Pakistan Test team captain Salman Butt and bowlers Aamer and Mohammad Asif have been interrogated by British police over claims that they took money to deliberately bowl no-balls against England at Lord’s last month.
The International Cricket Council has provisionally suspended the trio and charged them over the spot-fixing allegations.
“It’s terrible. Anyone who has done this must be punished. They don’t deserve any sympathy,” Musharraf told BBC radio in London on Friday.
“Having said that, Aamer, this youngster, 18 years old, he is a misled boy. It’s terrible. He deserves the punishment.
“But I know he comes from a poor family. The family was entirely looking forward to him with all the future available to him.
“Let’s not let this family down. Let him do well and look after that family.”
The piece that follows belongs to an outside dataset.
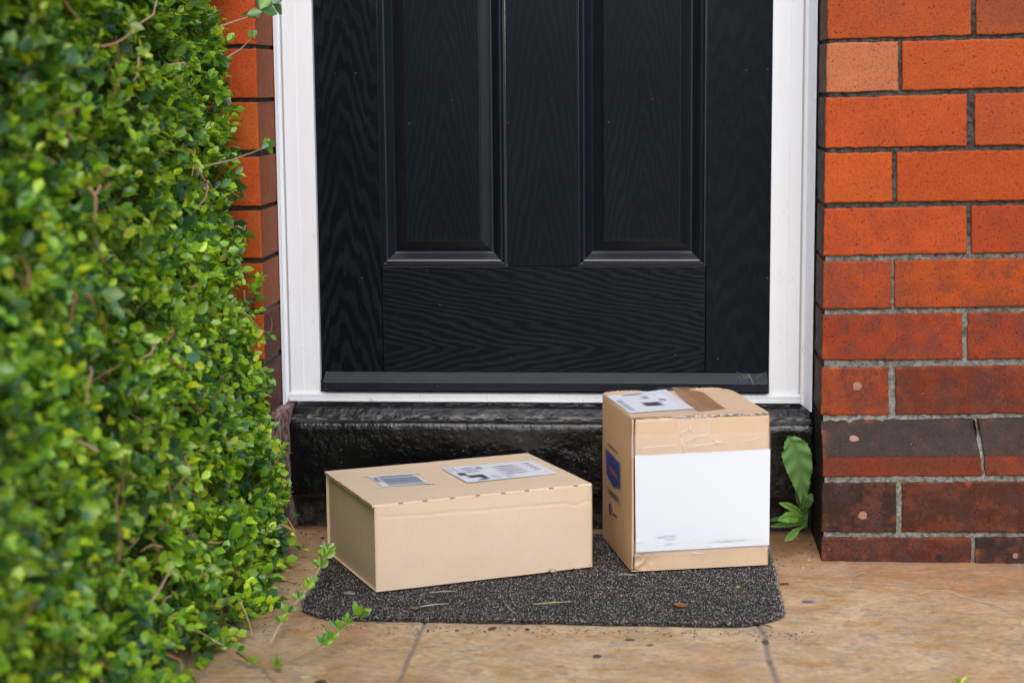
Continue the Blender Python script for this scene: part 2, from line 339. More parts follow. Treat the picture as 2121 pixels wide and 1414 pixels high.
def make_ground():
    a = Acc(); L = 150.
    P = np.array([[(-L, -L, -.03), (L, -L, -.03)], [(-L, L, -.03), (L, L, -.03)]], float); a.grid(P)
    t = MT('asphalt'); n = t.noise(t.coord(), 3, 5); n2 = t.noise(t.coord(), 120, 3)
    t.pbr(t.mix(n, (.04, .04, .042), (.075, .073, .07)), .85, t.bump(n2, .003, .8), .3)
    tag(a.build('ground', t.m), kind='structure')
    xs = np.concatenate([np.linspace(-3.5, -.93, 30), np.arange(-.92, .82, .0024), np.linspace(.83, 3.0, 30)])
    ys = np.concatenate([np.linspace(-6.5, -.93, 60), np.arange(-.92, .27, .0024)])
    X, Y = np.meshgrid(xs, ys)
    wx = .0035*fbm(X*14, Y*14, 0, 3, 3); wy = .0035*fbm(X*14, Y*14, 5, 4, 3)
    J = np.zeros(X.shape); D = np.zeros(X.shape)
    for pts, w, s in JOINTS:
        d = seg_dist(X+wx, Y+wy, gpx(pts)); g = np.clip(1-(d-w*.5)/(w*.9), 0, 1); J = np.maximum(J, s*g)
        D = np.maximum(D, s*np.clip((w*1.6-d)/w, 0, 1)*(w > .0025)*np.clip(fbm(X*60, Y*60, 1, 8, 3)*2.2-.3, 0, 1))
    V = np.zeros(X.shape)
    for pts in VEINS: V = np.maximum(V, np.clip(1-(seg_dist(X+wx, Y+wy, gpx(pts))-.0008)/.0022, 0, 1))
    # soil gathered where the paving meets the step and walls
    edge = np.clip((Y-.12)/.04, 0, 1)*np.clip(fbm(X*25, Y*25, 2, 5, 4)+.55, 0, 1)
    red = np.clip(.30 + 1.5*(-X-.30) + 1.1*fbm(X*2.2, Y*3, 0, 9, 3), 0, 1)
    red = np.maximum(red, np.clip((X-.16)/.06, 0, 1)*np.clip((Y+.30)/.14, 0, 1)*.9)
    J = np.maximum(J, (X > .2845)*np.exp(-((Y+.050)/.007)**2)*np.clip(.55+fbm(X*40, Y*40, 0, 14, 3), 0, 1)*.8)
    Z = -.0022*J + .0012*fbm(X*9, Y*16, 0, 2, 4) + .0004*fbm(X*70, Y*110, 0, 6, 3) - .0008*V*.3
    P = np.stack([X, Y, Z], -1); a = Acc()
    a.grid(P, np.stack([J, V, red, np.maximum(D*.8, edge*.75)], -1))
    # slab edge down to the ground
    tag(a.build('paving', M_GROUND, smooth=True), kind='structure')
make_ground()

# ------------------------------------------------------------------ brickwork
ZB = .0; PL = -.045
XC_R, XC_L, REV = .2845, -.6763, .165
def brickface(acc, TL, TR, BR, BL, cols, side, dL=.02, dR=.02, brk=None, seed=0, dirt=0, sidedirt=None, chip=1.):
    """one brick: front grid with worn arrises, and its four sides. brk=(v, y) puts a splayed arris in the face"""
    TL, TR, BR, BL = [np.array(p, float) for p in (TL, TR, BR, BL)]
    w = np.linalg.norm(TR-TL); h = np.linalg.norm(TL-BL)
    def axis(L, extra=None):
        e = [0, .0006, .0014, .0025, .004]
        m = max(2, int((L-.008)/.0045)); a = e + list(np.linspace(.004, L-.004, m+1)[1:-1]) + [L-q for q in e[::-1]]
        a = np.array(a)/L
        if extra is not None: a = np.sort(np.append(a, [extra-.006, extra, extra+.006]))
        return a
    U = axis(w); V = axis(h, brk[0] if brk else None)
    uu, vv = np.meshgrid(U, V)
    def lerp(a, b, t): return a[None, None]*(1-t[..., None])+b[None, None]*t[..., None]
    if brk:
        vb = brk[0]; ML = BL*vb+TL*(1-vb); MR = BR*vb+TR*(1-vb); ML = ML.copy(); MR = MR.copy(); ML[1] = MR[1] = brk[1]
        t1 = np.clip(vv/vb, 0, 1); t2 = np.clip((vv-vb)/(1-vb), 0, 1)
        P = np.where((vv <= vb)[..., None], lerp(TL, ML, t1)*(1-uu[..., None])+lerp(TR, MR, t1)*uu[..., None],
                     lerp(ML, BL, t2)*(1-uu[..., None])+lerp(MR, BR, t2)*uu[..., None])
    else:
        P = lerp(TL, BL, vv)*(1-uu[..., None])+lerp(TR, BR, vv)*uu[..., None]
    P = P.copy()
    du = np.minimum(uu, 1-uu)*w; dv = np.minimum(vv, 1-vv)*h; d = np.minimum(du, dv)
    x, z = P[..., 0].copy(), P[..., 2].copy()
    k = np.exp(-d/.005)
    P[..., 0] += k*.0009*fbm(x*110, z*110, 1, seed)*chip; P[..., 2] += k*.0010*fbm(x*90, z*110, 2, seed+1)*chip
    r = .0026; q = np.clip(1-d/r, 0, 1); P[..., 1] += r*(1-np.sqrt(1-q*q+1e-9))*.9
    ch = np.clip(fbm(x*70, z*70, 3, seed+2, 3)*2.2-1.0, 0, 1)*np.exp(-d/.0035)*chip; P[..., 1] += ch*.006
    P[..., 1] += .0006*fbm(x*24, z*24, 0, seed+3) + .0012*vnoise(x*5, z*5, 0, seed+4)
    cols = np.asarray(cols, float)
    if cols.ndim == 2:   # (top, bottom) colours of a splayed brick
        tt = np.clip((vv-brk[0])/.03, 0, 1)[..., None]; C = cols[0]*(1-tt)+cols[1]*tt
    else: C = np.tile(cols, vv.shape+(1,))
    # worn arrises: bare body clay where the face has rubbed off, strongest on the sooty lower courses
    wear = np.clip(fbm(x*55, z*55, 4, seed+6, 4)*1.9-.25, 0, 1)*np.exp(-d/(.0035+.006*dirt))*(.25+.75*dirt)
    body = np.array(lin(214, 118, 78)); C = C*(1-wear[..., None])+body*wear[..., None]
    C = C*(1+.10*fbm(x*9, z*9, 5, seed+8, 3))[..., None]
    C = np.concatenate([C, dirt*(1-.8*wear)[..., None]], -1)
    acc.grid(P, C)
    sidedirt = dirt if sidedirt is None else sidedirt
    for edge, dd in ((P[::-1, 0], dL), (P[:, -1], dR), (P[0, :], max(dL, dR)), (P[-1, ::-1], max(dL, dR))):
        n = max(2, int(dd/.02)+1)
        rows = []
        for i in range(n):
            e = edge.copy(); e[:, 1] = edge[:, 1] + (PL+.0 if False else 0) + (dd-(edge[:, 1]-edge[:, 1].min()))*i/(n-1)
            rows.append(e)
        isrev = dd > .05 and (edge is not None)
        sc = side if (abs(edge[0, 0]-edge[-1, 0]) < .02 and dd > .05) else (C[0, 0, :3]*.8)
        acc.grid(np.array(rows), (*sc, sidedirt))

R_rows = [  # right pier: y at the left end, top / bottom, y at x=2121; vertical joints; colours (sRGB as lit) and soot
 ((-20,82),(-30,70),[(1711,2012),(2022,2330)],[(194,88,46),(172,84,50)],.15),
 ((90,193),(80,181),[(1709,1861),(1869,2178)],[(206,124,100),(200,90,44)],.05),
 ((203,307),(192,301),[(1706,2003),(2019,2170)],[(204,88,42),(192,86,46)],.12),
 ((318,421),(311,415),[(1704,1848),(1858,2160)],[(208,94,42),(196,84,34)],.05),
 ((433,530),(424,523),[(1702,2003),(2012,2165)],[(202,86,42),(184,74,38)],.22),
 ((542,640),(534,635),[(1700,1847),(1853,2158)],[(180,78,44),(192,84,34)],.42),
 ((652,746),(646,744),[(1698,1994),(2004,2155)],[(168,68,38),(166,68,38)],.5),
 ((762,861),(756,857),[(1696,1841),(1855,2150)],[(172,76,40),(130,56,36)],.6)]
def pier_right():
    root = empty('brick_wall', (XC_R, 0, 0))
    tag(root, 'orange brick wall right of the door, dark splayed plinth bricks at its foot', 'wall', 'brick walls either side of the door')
    acc = Acc(); k = 0
    zt = []
    for (yl, yr, xs, cols, dirt) in R_rows:
        def yat(x, i): return yl[i]+(yr[i]-yl[i])*(x-1705)/416.
        zt.append((onY(1705, yl[0], 0)[2], onY(1705, yl[1], 0)[2]))
        for j, (x0, x1) in enumerate(xs):
            q = [onY(x0, yat(x0, 0), 0), onY(x1, yat(x1, 0), 0), onY(x1, yat(x1, 1), 0), onY(x0, yat(x0, 1), 0)]
            if j == 0:
                q[0][0] = q[3][0] = XC_R
            k += 1
            c = lin(*cols[j]); side = lin(112, 74, 64) if k < 16 else lin(74, 58, 56)
            brickface(acc, *q, c, side, dL=REV+.03 if j == 0 else .02, seed=k*7, dirt=dirt, chip=1.7)
        # bricks beyond the frame on the same course
        xr = q[1][0]; z0, z1 = q[1][2], q[2][2]
        alt = 0 if (x1-x0) < 200 else 1
        while xr < 1.6:
            L = .118 if alt else .236; alt ^= 1
            brickface(acc, (xr+.009, 0, z0), (xr+.009+L, 0, z0), (xr+.009+L, 0, z1), (xr+.009, 0, z1), lin(198+random.randint(-14, 8), 86+random.randint(-8, 8), 42), lin(90, 70, 60), seed=k, dirt=dirt); k += 1
            xr += .009+L
    # plinth: splayed course, full course, half-buried course
    low = [((870,988),(865,985),[(1697,2015,1706,2034),(2024,2250,2041,2260)],[((60,54,60),(140,60,38)),((66,54,58),(146,66,50))],.38),
           ((1000,1102),(997,1103),[(1707,1856,1707,1857),(1868,2170,1868,2172)],[(62,42,42),(88,44,34)],.6),
           ((1113,1163),(1112,1176),[(1706,2012,1706,2012),(2020,2320,2020,2320)],[(98,46,36),(58,42,42)],.65)]
    for r, (yl, yr, xs, cols, dirt) in enumerate(low):
        def yat(x, i): return yl[i]+(yr[i]-yl[i])*(x-1705)/416.
        yt = 0 if r == 0 else PL
        for j, (a0, a1, b0, b1) in enumerate(xs):
            q = [onY(a0, yat(a0, 0), yt), onY(a1, yat(a1, 0), yt), onY(b1, yat(b1, 1), PL), onY(b0, yat(b0, 1), PL)]
            if j == 0: q[0][0] = q[3][0] = XC_R
            if r == 2: q[2][2] = q[3][2] = -.01
            k += 1
            c = [lin(*cols[j][0]), lin(*cols[j][1])] if r == 0 else lin(*cols[j])
            dd = REV+.06 if j == 0 else .02
            brickface(acc, *q, c, lin(34, 32, 32), dL=dd, brk=(.60, PL) if r == 0 else None, seed=k*5, dirt=dirt, sidedirt=.2, chip=1.9)
        xr = q[1][0]; xb = q[2][0]; z0, z1 = q[1][2], q[2][2]; alt = r % 2
        while xr < 1.6:
            L = .118 if alt else .236; alt ^= 1
            brickface(acc, (xr+.009, yt, z0), (xr+.009+L, yt, z0), (xr+.009+L, PL, z1), (xr+.009, PL, z1),
                      [lin(68, 60, 64), lin(120, 54, 40)] if r == 0 else lin(90+random.randint(-20, 10), 44, 36), lin(60, 50, 50), brk=(.60, PL) if r == 0 else None, seed=k, dirt=dirt); k += 1
            xr += .009+L
    # courses above the frame
    z = onY(1705, -30, 0)[2]; n = 0
    while z < 2.35:
        xr = XC_R; alt = n % 2; j = 0
        while xr < 1.6:
            L = .118 if alt else .236; alt ^= 1
            brickface(acc, (xr, 0, z+.077), (xr+L, 0, z+.077), (xr+L, 0, z), (xr, 0, z), lin(200+random.randint(-14, 6), 88+random.randint(-8, 8), 42), lin(112, 74, 64), dL=REV+.03 if j == 0 else .02, seed=k, dirt=.12); k += 1; j += 1
            xr += L+.009
        z += .086; n += 1
    acc.build('brickwork', M_BRICK, root, (XC_R, 0, 0), smooth=True)
    # mortar bed behind, following the splay
    a = Acc(); ztop = onY(1700, 866, 0)[2]; zbk = onY(1704, 943, PL)[2]
    xs = np.concatenate([np.arange(XC_R+.004, .75, .004), np.linspace(.76, 1.62, 30)]); zs = np.concatenate([np.arange(-.02, 1.05, .004), np.linspace(1.06, 2.4, 60)])
    X, Z = np.meshgrid(xs, zs[::-1])
    prof = np.where(Z > ztop, 0, np.where(Z > zbk, PL*(ztop-Z)/(ztop-zbk), PL))
    rec = np.where(Z > .42, .0055, np.where(Z > .25, .0040, .0036))
    Y = prof+rec+.0022*fbm(X*90, Z*90, 0, 1, 4)
    g = np.where(Z > .55, .30, np.where(Z > .3, .8, .95))[..., None]*np.ones(3)
    a.grid(np.stack([X, Y, Z], -1), np.concatenate([g, np.ones(g.shape[:2]+(1,))], -1))
    ys = np.linspace(.004, REV+.06, 30); zz = zs[::-1]
    Yr, Zr = np.meshgrid(ys, zz); pr = np.interp(Zr, [zbk, ztop], [PL, 0]); Yr = Yr+pr*(1-np.linspace(0, 1, 30))[None]
    gg = np.where(Zr > .25, .35, .2)[..., None]*np.ones(3)
    a.grid(np.stack([XC_R+.004+.0015*fbm(Yr*80, Zr*80, 0, 5, 3), Yr, Zr], -1), np.concatenate([gg, np.ones(gg.shape[:2]+(1,))], -1), flip=True)
    a.build('mortar', M_MORT, root, (XC_R, 0, 0), smooth=True)
    # filled nail holes and an open drill hole on the plinth
    for (px, py, Yp, nm) in ((1775, 800, 0, 'filler_plug'), (1769, 910, -.024, 'filler_plug'), (1787, 1068, PL, 'filler_plug'), (2103, 1150, PL, 'filler_plug'), (1945, 1154, PL, 'drill_hole')):
        c = onY(px, py, Yp); b = Acc(); R = .0075 if nm == 'filler_plug' else .0062
        n = 18; V = [c+np.array((0, -.0012 if nm == 'filler_plug' else -.0006, 0))]; F = []
        for i in range(n):
            w = 2*math.pi*i/n; rr = R*(1+.16*vnoise(i*1.3, px, 0, 3)); tl = .6 if py == 910 else 0
            V.append(c+np.array((rr*math.cos(w), -.0006-tl*rr*math.sin(w)*-1*.9, rr*math.sin(w))))
            F.append((0, 1+(i+1) % n, 1+i))
        b.add(V, F, (*(lin(150, 112, 98) if nm == 'filler_plug' else (.003, .003, .003)), 1))
        b.build(nm, M_TINT, root, (XC_R, 0, 0))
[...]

During the ill-fated tour of England, left-arm quick Aamer became the youngest player to take 50 Test wickets.
“Cricket will be the loser. At 18, look at what he’s done. Let’s not lose him, let him serve cricket,” Musharraf said.
“Our thinking should be to reform an individual and not to give him a punitive punishment and destroy him. Here is a case where we may be able to reform him. That should be our aim and save cricket at the same time.
“Make him feel he has done wrong and save a poor family.
“We must find answers to the issue of corruption. I’m talking of one individual only.
“I would request from my side to anyone who’s trying him: compassion. He deserved it, fully.”